(GIVEN EXERCISE)
Which lines contain the string "picture"? Please list every one of them.

Start of DATA FOR PROCESSING

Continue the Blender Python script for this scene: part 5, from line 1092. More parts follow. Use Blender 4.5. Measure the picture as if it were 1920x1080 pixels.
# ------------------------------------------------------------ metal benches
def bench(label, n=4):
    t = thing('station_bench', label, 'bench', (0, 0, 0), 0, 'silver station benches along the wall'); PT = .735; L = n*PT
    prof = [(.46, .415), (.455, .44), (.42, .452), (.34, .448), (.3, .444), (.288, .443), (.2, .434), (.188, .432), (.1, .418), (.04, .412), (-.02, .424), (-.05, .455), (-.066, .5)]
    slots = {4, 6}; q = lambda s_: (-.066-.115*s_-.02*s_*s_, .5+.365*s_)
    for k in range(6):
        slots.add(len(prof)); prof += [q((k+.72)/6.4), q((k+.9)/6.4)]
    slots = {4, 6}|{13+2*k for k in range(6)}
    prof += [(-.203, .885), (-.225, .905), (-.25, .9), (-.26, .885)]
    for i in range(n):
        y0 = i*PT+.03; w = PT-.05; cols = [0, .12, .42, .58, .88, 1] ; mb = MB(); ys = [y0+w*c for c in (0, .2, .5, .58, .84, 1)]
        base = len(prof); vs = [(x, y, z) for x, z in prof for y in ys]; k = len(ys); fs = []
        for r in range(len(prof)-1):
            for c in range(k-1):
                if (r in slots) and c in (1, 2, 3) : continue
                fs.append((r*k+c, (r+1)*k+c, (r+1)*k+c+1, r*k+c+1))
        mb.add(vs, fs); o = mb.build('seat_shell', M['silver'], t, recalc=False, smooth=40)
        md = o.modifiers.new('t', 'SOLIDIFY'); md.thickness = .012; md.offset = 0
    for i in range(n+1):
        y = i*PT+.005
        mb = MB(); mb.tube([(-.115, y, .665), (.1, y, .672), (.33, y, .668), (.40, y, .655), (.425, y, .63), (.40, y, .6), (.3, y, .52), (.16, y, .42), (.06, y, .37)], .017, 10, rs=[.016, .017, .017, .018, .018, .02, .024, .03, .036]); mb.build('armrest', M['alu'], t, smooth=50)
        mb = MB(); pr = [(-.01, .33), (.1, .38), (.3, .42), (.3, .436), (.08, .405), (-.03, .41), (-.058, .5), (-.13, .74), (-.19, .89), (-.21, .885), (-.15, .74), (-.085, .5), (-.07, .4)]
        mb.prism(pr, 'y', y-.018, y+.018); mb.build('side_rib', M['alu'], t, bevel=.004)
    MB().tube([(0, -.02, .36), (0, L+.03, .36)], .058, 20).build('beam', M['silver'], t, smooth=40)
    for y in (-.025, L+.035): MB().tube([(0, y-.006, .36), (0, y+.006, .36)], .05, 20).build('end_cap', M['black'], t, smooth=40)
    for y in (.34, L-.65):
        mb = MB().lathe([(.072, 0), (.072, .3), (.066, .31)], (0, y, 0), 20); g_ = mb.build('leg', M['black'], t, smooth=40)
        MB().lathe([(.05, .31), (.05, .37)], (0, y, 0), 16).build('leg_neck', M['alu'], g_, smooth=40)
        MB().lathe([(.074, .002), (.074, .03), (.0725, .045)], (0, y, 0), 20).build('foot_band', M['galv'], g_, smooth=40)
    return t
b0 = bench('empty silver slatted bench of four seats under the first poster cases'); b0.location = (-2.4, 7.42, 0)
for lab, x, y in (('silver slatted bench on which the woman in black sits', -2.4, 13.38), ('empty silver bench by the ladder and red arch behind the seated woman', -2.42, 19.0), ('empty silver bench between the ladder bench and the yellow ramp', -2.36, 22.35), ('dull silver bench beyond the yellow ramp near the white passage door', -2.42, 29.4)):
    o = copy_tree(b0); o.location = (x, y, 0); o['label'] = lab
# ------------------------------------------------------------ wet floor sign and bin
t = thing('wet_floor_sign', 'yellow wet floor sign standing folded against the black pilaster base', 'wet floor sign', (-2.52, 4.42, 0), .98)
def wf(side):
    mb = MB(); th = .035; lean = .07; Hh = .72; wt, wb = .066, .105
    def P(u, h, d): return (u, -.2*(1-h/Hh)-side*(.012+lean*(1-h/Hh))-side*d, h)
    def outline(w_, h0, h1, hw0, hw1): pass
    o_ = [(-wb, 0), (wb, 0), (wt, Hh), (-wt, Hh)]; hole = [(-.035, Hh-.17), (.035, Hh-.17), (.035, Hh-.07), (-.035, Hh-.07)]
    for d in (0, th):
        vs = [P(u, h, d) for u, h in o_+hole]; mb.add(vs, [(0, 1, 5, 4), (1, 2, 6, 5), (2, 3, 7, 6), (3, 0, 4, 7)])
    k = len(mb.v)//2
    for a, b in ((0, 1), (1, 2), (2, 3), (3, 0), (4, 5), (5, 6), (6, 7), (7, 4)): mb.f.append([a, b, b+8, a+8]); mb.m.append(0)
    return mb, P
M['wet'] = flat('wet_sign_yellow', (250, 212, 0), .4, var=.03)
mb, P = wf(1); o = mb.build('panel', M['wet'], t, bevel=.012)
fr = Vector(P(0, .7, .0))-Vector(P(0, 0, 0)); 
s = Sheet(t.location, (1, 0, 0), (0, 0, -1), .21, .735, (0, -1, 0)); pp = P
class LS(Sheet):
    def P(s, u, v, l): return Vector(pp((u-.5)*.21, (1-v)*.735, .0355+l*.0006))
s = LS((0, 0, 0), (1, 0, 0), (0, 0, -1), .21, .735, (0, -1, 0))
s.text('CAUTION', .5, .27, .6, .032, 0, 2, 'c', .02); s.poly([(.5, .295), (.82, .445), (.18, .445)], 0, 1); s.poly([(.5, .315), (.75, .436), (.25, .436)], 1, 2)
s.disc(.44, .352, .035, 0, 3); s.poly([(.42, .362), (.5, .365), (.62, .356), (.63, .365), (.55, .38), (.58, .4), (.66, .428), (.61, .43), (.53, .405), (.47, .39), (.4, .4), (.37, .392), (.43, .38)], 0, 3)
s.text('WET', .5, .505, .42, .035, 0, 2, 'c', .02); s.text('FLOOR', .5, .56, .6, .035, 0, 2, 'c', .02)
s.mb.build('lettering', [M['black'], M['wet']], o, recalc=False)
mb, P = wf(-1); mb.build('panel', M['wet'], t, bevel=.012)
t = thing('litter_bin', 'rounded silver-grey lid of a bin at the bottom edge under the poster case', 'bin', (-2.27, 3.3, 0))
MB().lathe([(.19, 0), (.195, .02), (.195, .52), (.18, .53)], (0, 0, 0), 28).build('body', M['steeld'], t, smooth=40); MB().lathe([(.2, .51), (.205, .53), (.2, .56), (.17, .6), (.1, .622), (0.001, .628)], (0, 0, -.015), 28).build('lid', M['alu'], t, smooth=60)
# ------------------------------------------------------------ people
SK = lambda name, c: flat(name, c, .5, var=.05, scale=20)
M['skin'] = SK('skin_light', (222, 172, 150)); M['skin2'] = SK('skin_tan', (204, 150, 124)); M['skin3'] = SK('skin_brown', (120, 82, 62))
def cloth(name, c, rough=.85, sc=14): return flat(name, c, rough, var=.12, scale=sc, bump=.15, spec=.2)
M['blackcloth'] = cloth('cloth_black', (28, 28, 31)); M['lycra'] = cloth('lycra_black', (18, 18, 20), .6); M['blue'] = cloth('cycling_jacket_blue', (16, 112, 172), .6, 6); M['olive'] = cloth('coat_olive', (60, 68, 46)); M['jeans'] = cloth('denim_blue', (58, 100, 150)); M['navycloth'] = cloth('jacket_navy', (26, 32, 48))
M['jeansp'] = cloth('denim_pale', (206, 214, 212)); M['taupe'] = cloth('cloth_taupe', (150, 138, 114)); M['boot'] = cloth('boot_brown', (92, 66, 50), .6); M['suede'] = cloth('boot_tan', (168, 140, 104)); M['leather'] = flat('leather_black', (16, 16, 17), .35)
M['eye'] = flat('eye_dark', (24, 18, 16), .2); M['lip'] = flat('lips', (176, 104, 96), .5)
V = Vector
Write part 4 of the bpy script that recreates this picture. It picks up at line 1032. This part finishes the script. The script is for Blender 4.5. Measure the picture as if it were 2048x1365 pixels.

End of DATA FOR PROCESSING

(OUTPUT OF THE EXERCISE)
Continue the Blender Python script for this scene: part 5, from line 1092. More parts follow. Use Blender 4.5. Measure the picture as if it were 1920x1080 pixels.
Write part 4 of the bpy script that recreates this picture. It picks up at line 1032. This part finishes the script. The script is for Blender 4.5. Measure the picture as if it were 2048x1365 pixels.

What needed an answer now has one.